Fall down seven times, get up eight

Deborah Hale, executive director and cofounder of The Inside Outside School, submitted this thoughtful guest post about how her school deals with “the daily drama.”

Fishing and observing wildlife in the creek are some of the calming and centering activities available to children at the Inside Outside School.

At the Inside Outside School we help our students become positive contributors to the world by supporting their growth in seven dimensions of human greatness.
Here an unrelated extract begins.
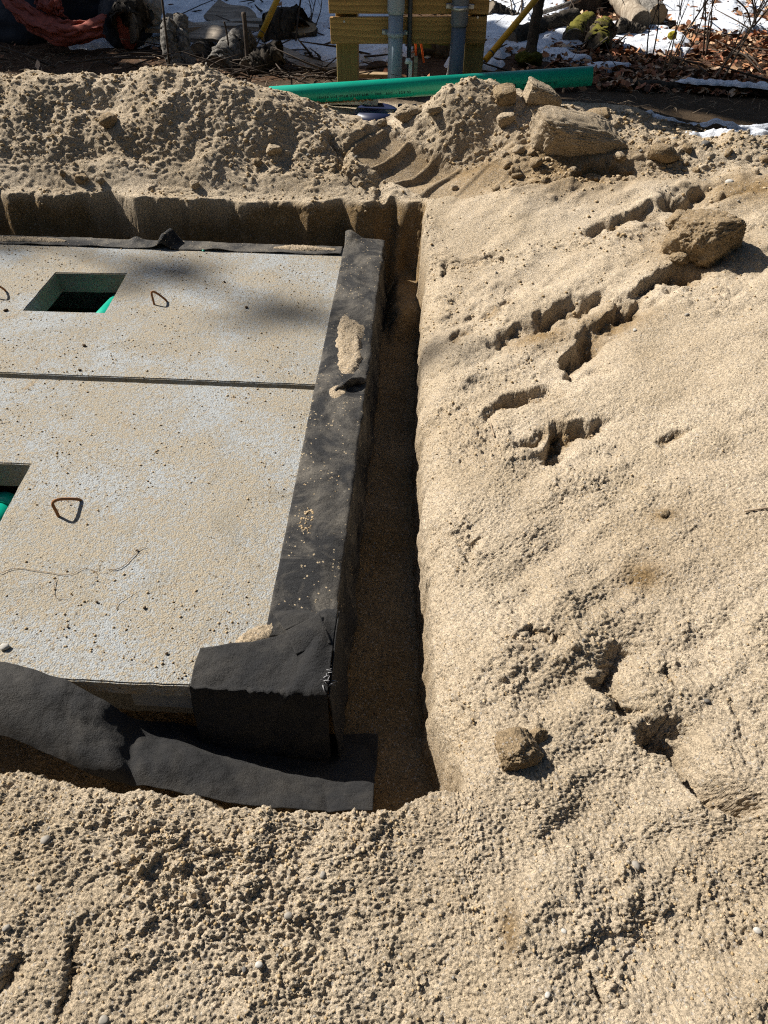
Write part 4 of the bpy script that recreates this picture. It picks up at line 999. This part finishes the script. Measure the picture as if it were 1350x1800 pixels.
box('stake', (-.095, 5.31, .30), (-.072, 5.325, .640), MWHITE, wp, .003)
tube('cap', [(-.10, 5.318, .625), (-.10, 5.318, .652)], [.022, .014], MWHITE, wp, 12)
box('wooden_stake', (-.062, 5.31, .3), (-.038, 5.335, .665), MGREYW, None, .002, (-.05, 5.32, .43)); tag(bpy.data.objects['wooden_stake'], 'short weathered wooden stake right of the white stake', 'stake')
for a, b, lb in (((-0.067, 5.620, 0.724), (-0.054, 5.620, 0.615), 'short orange cord hanging behind the planks, the left one'), ((-0.036, 5.620, 0.725), (0.001, 5.620, 0.576), 'slanting orange cord behind the planks, the right one')):
    o = tube('orange_cord', [Vector(a)+Vector((0, 0, .1)), a, (Vector(a)+Vector(b))/2+Vector((.004, 0, 0)), b], .0065, MORG, None, 8, 0, 0, True, tuple(b)); tag(o, lb, 'cord', 'orange cords under the backboard')
p = (0.167, 5.600, 0.524); o = mesh('white_wedge', [(p[0]-.02, 5.6, .4), (p[0]+.02, 5.6, .4), (p[0]+.008, 5.6, .62), (p[0]-.02, 5.63, .4), (p[0]+.02, 5.63, .4), (p[0]+.008, 5.63, .62)], [(0, 1, 2), (5, 4, 3), (0, 3, 4, 1), (1, 4, 5, 2), (2, 5, 3, 0)], MWHITE, None, False, (p[0], 5.6, .43)); tag(o, 'white plastic scrap left of the darker conduit', 'plastic scrap')
q = Vector((-0.280, 4.950, 0.430)); bl = thing('blue_lid', 'dark blue round lid lying under the green pipe', 'lid', tuple(q))
V, F = tube_geo([q+Vector((0, .01, -.06)), q+Vector((0, .0, -.004)), q+Vector((0, .0, .004))], [.145, .14, .12], 40); mesh('lid_disc', V, F, MBLUE, bl)
q2 = Vector((-0.090, 5.000, 0.451)); box('tab', q2+Vector((-.06, -.02, -.05)), q2+Vector((.06, .02, .012)), MBLUE, bl, .006)
o = box('white_board', Vector((-0.602, 5.060, 0.435)), Vector((-0.279, 5.060, 0.446))+Vector((0, .08, .03)), MWHITE, None, .003, (-0.439, 5.060, 0.442)); tag(o, 'pale board end lying under the green pipe', 'board')
o = box('timber_offcut', Vector((-0.455, 5.750, 0.449)), Vector((-0.214, 5.750, 0.455))+Vector((0, .08, .02)), MEND, None, .003, (-0.335, 5.750, 0.452)); tag(o, 'pale timber offcut on the ground behind the left conduit', 'timber')
def guy(a, b, label, frag=True):
    a, b = Vector(a), Vector(b); t = thing('guy_guard', label, 'guy guard', tuple(a), 'yellow guy guards')
    e = a+(b-a)*2.2; tube('guard', [a, b, e], .022, MYEL, t, 16)
    tube('band', [a+(e-a)*.05, a+(e-a)*.058], .0245, MCABLE, t, 16)
    tube('wire', [a-(e-a).normalized()*.28, a+(e-a)*.02], .007, MCABLE, t, 8)
guy((-1.279, 6.500, 0.555), (-1.158, 6.700, 0.772), 'left yellow guy guard slanting up out of the sticks')
guy((0.443, 6.000, 0.531), (0.783, 6.300, 0.857), 'right yellow guy guard leaning over the snow')
bt = Vector((-1.274, 6.500, 0.555))
for k, (dx, dy, dz) in enumerate(((-.03, 0, -.26), (.10, .05, -.22), (.02, -.02, -.28), (-.1, .06, -.2))):
    pass

# ------------------------------------------------------------------ logs, stumps, boards
def log(a, b, r, mat, label, endm=MEND, name='log', group='logs and stumps on the forest floor', seed=0, bend=.03, taper=.9, moss=False, cat='log'):
    a, b = Vector(a), Vector(b); t = thing(name, label, cat, tuple(a), group); rr = random.Random(seed); n = 26
    d = (b-a); pr = Vector((-d.y, d.x, d.z*.3)).normalized()
    P = [a+d*(i/(n-1))+pr*(math.sin(i/(n-1)*math.pi)*bend)+Vector((rr.gauss(0, 1), rr.gauss(0, 1), rr.gauss(0, 1)))*r*.03 for i in range(n)]
    rad = [r*(1-(1-taper)*i/(n-1))*(1+.05*math.sin(i*1.9+seed)) for i in range(n)]
    tube('bark', P, rad, mat, t, 26, .10, seed, False)
    for p, q, rd in ((P[0], P[1], rad[0]), (P[-1], P[-2], rad[-1])):
        tube('cut_end', [p+(q-p).normalized()*.02, p+(q-p).normalized()*.002], rd*.985, endm, t, 20, .03, seed)
    return t
def Y(p): return p
log((-1.727, 6.050, 0.405), (-1.804, 6.250, 0.718), .058, MBARKG, 'upright scaly grey log, taller of the two left of the yellow guard', MENDG, seed=3)
log((-1.817, 6.000, 0.424), (-1.873, 6.150, 0.675), .06, MBARKG, 'squat fibrous grey stump left of the scaly log', MENDG, seed=4)
log((-1.495, 5.950, 0.430), (-1.347, 6.300, 0.585), .10, MBARKG, 'thick leaning grey log between the scaly log and the yellow guard', MENDG, seed=5)
log((-1.253, 5.900, 0.445), (-1.044, 6.000, 0.548), .085, MBARKD, 'short dark log end at the foot of the yellow guard', MENDG, seed=6)
log((-1.721, 6.300, 0.471), (-1.697, 6.600, 0.447), .07, MBARKD, 'dark rotten log in the gap right of the scaly log', MENDG, seed=7)
log((-1.256, 6.900, 0.509), (-1.008, 6.900, 0.568), .16, MBARKD, 'broad dark stump with a pale broken top right of the yellow guard', MEND, seed=8, cat='stump')
log((-2.300, 6.500, 0.623), (-2.219, 6.600, 0.728), .13, MBARKD, 'dark stump beside the tarp bundle', MENDG, seed=9, cat='stump')
tr = log((0.805, 6.350, 0.506), (0.875, 6.600, 1.027), .042, MBARKM, 'slim upright trunk with a mossy foot right of the backboard', MENDG, 'tree_trunk', 'trees', 11, .01, .8, cat='tree trunk')
lump('moss', Vector((0.796, 6.350, 0.505))+Vector((0, -.02, -.02)), (.10, .08, .06), MMOSS, 0, 4, .25, .2, .1, 4, tr)
log((0.689, 6.900, 0.510), (1.306, 7.600, 0.588), .075, MBARKD, 'dark log lying behind the slim trunk', MENDG, seed=12)
log((1.223, 7.000, 0.513), (1.398, 7.400, 0.584), .085, MBARKM, 'mossy leaning stump end right of the slim trunk', MENDG, seed=13, cat='stump')
log((1.406, 6.850, 0.494), (1.482, 7.000, 0.604), .10, MBARKM, 'round mossy stump in the snow above the pipe end', MENDG, seed=14, cat='stump')
log((1.476, 8.200, 0.571), (1.784, 8.800, 0.621), .13, MBARKD, 'thick dark log with its round end facing out, top right of centre', MBARKD, seed=15)
log((1.845, 7.400, 0.593), (1.783, 8.600, 0.711), .085, MBARKB, 'peeling brown log slanting down from the top', MENDG, seed=16)
log((2.029, 7.600, 0.618), (1.986, 8.800, 0.716), .08, MBARKG, 'pale grey log with a sawn slanted end, beside the peeling log', MEND, seed=17)
log((1.623, 7.300, 0.575), (1.853, 7.300, 0.519), .06, MBARKD, 'dark log under the two slanting logs', MENDG, seed=18)
log((2.315, 8.000, 0.518), (2.784, 8.000, 0.510), .035, MBARKB, 'pale branch lying on the snow behind the bare shrubs', MEND, seed=19)
log((1.438, 5.750, 0.448), (2.500, 5.600, 0.449), .035, MBARKD, 'thin log capped with snow along the right edge of the leaves', MENDG, seed=20)
log((1.480, 5.650, 0.435), (1.763, 5.720, 0.455), .02, MBARKD, 'short black stick in front of the snow capped log', MENDG, seed=21)
log((0.558, 8.000, 0.570), (0.832, 8.000, 0.480), .09, MBARKD, 'dark root log at the right of the backboard top', MENDG, seed=22)
log((1.399, 8.000, 0.672), (1.056, 8.000, 0.563), .02, MBARKG, 'thin grey branch above the dark log', MEND, seed=23)
# snow lying on the thin log
a = Vector((1.742, 5.720, 0.461)); b = Vector((2.496, 5.600, 0.459)); n = 60; V = []
for i in range(n):
    p = a+(b-a)*(i/(n-1)); w = .04*(1+.9*float(gn(np.array([i*.23]), np.array([.5]), 160)[0])); k = min(1, min(i, n-1-i)/6+.05)
    for j in range(9):
        c = math.pi*j/8; V.append((p.x, p.y-math.cos(c)*w*k*1.2, p.z+.022+math.sin(c)*.022*k*(1+1.1*float(gn(np.array([i*.4]), np.array([j*.5]), 161)[0]))))
o = mesh('log_snow', V, grid_faces(n, 9), MSNOW, None, True); tag(o, 'strip of snow lying along the thin log', kind='stuff')
def board(a, b, w, h, mat, label, seed=0, rotx=0., name='weathered_board', group='old boards on the snow'):
    a, b = Vector(a), Vector(b); d = (b-a); L = d.length; rot = d.to_track_quat('X', 'Z').to_matrix() @ Matrix.Rotation(rotx, 3, 'X')
    c = (a+b)/2; rr = random.Random(seed); V = []; n = 14
    for i in range(n):
        s = -L/2+L*i/(n-1); jw = w*(1-.6*(max(0, i-9)/4)**1.5*rr.uniform(.4, 1)) if seed % 2 else w
        wv = .012*math.sin(i*.6+seed)
        for yy, zz in ((-jw/2, -h/2), (jw/2, -h/2), (jw/2, h/2), (-jw/2, h/2)): V.append(tuple(c+rot @ Vector((s+rr.uniform(-.01, .01)*(i in (0, n-1)), yy+wv, zz+wv*.6))))
    F = grid_faces(n, 4, True)+[(3, 2, 1, 0), tuple(range((n-1)*4, n*4))]
    o = mesh(name, V, F, mat, None, False, tuple(c)); return tag(o, label, 'board', group)
board((-2.156, 6.900, 0.576), (-1.534, 6.500, 0.542), .16, .03, MGREYW, 'long weathered board sloping across behind the scaly log', 1, .5)
board((-2.448, 6.700, 0.561), (-1.339, 6.800, 0.576), .14, .03, MGREYW, 'flat weathered board half under snow left of the yellow guard', 2)
board((-2.022, 7.000, 0.549), (-0.986, 7.100, 0.587), .13, .03, MGREYW, 'second flat weathered board behind the first', 4)
board((-1.856, 7.400, 0.610), (-1.421, 7.100, 0.547), .22, .03, MGREYW, 'splintered board tilted up behind the leaning log', 3, .5)
board((-1.296, 6.500, 0.480), (-0.601, 6.000, 0.429), .12, .035, MGREYW, 'long pale plank running down to the left post', 6, .3)
board((-1.574, 7.900, 0.490), (-0.957, 7.600, 0.450), .05, .03, MGREYW, 'narrow pale branch-like slat on the snow left of the backboard', 8)
def thin(P, r, label, mat=MTWIGD, name='stake', cat='stake', group=None):
    o = tube(name, interp_path(P, 10), r, mat, None, 8, .1, 2, True, tuple(P[0])); return tag(o, label, cat, group)
thin([(-1.278, 5.950, 0.460), (-1.281, 6.000, 0.654), (-1.292, 6.050, 0.775)], .016, 'dark square stake standing right of the leaning log')
thin([(-1.843, 5.900, 0.456), (-1.828, 5.900, 0.658), (-1.830, 5.950, 0.881)], .008, 'thin dark sapling in front of the squat stump', MTWIGD, 'sapling', 'sapling')
thin([(-1.414, 6.000, 0.582), (-1.420, 6.000, 0.685), (-1.427, 6.000, 0.726)], .006, 'thin dead stem left of the dark stake', MTWIGD, 'dead_stem', 'dead stem')
thin([(-1.015, 6.600, 0.522), (-1.001, 6.700, 0.665), (-0.979, 6.800, 0.800)], .007, 'thin dead stem rising from the broad dark stump', MTWIGD, 'dead_stem', 'dead stem')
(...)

We introduce one dimension every week for a special focus when we have our Monday democratic meeting, which we call “The Hive.” For the past two weeks we have been working with the dimension of interaction, which Lynn Stoddard, author of Educating for Human Greatness, defines as “Promoting courtesy, caring, communication, and cooperation. Fostering a sense of community.”

With our younger elementary students, learning to regain composure is an ongoing big issue. We have many things in place to help them with this, like safe places where students can go when they are angry, sad, or overly frustrated. We have a zen garden box where students can rake sand and arrange stones. We have a great big dirt pile with shovels. We teach breathing exercises, calming activities such as squeezing a pillow and tapping shoulders with crossed arms, and conflict resolution scripting for being at “the equator” (an imaginary line either side of which children in conflict can stand to work toward a resolution without having an adult swoop in to fix it for them). We have mediation-trained older students who help out when the equator is not enough. We have acres of calm green woods, a bubbling creek, gardens, chickens, and hands-on classes where kids get to make things like herbal salve to put on fire ant bites, quilts, slit drums, boats, and apple pies. Above all, we have no tests and no homework.

And we still have the daily drama. It's a mystery.

There are myriad circumstances that activate the fight-or-flight response, which seems to fuel the drama. Norepinephrine, a neurotransmitter, is released when the inner alarm system is triggered. Sometimes a child will feel a threat to his or her safety, esteem, or position of power, or maybe perceive a threat where there is none. Once activated, the response can seem violent or inappropriate. Things that seem minor to adults take on major proportions in the life of a child. So working on interaction as a dimension of human greatness requires looking at the children with loving eyes, knowing that each one is complicated and that even when they act out, do hurtful things to their friends, and push every one of our buttons, they are simply trying to get their needs for power, approval, and security met—needs we all have.

A Japanese proverb says, “Fall down seven times, get up eight.” This speaks to resilience. Our effort at the Inside Outside School is to help children learn strategies for getting back up again, learn how to help those who have fallen, learn when it is best to give others space to feel what they are feeling about having fallen down, and, ultimately, to care deeply about the well-being of each member of our community.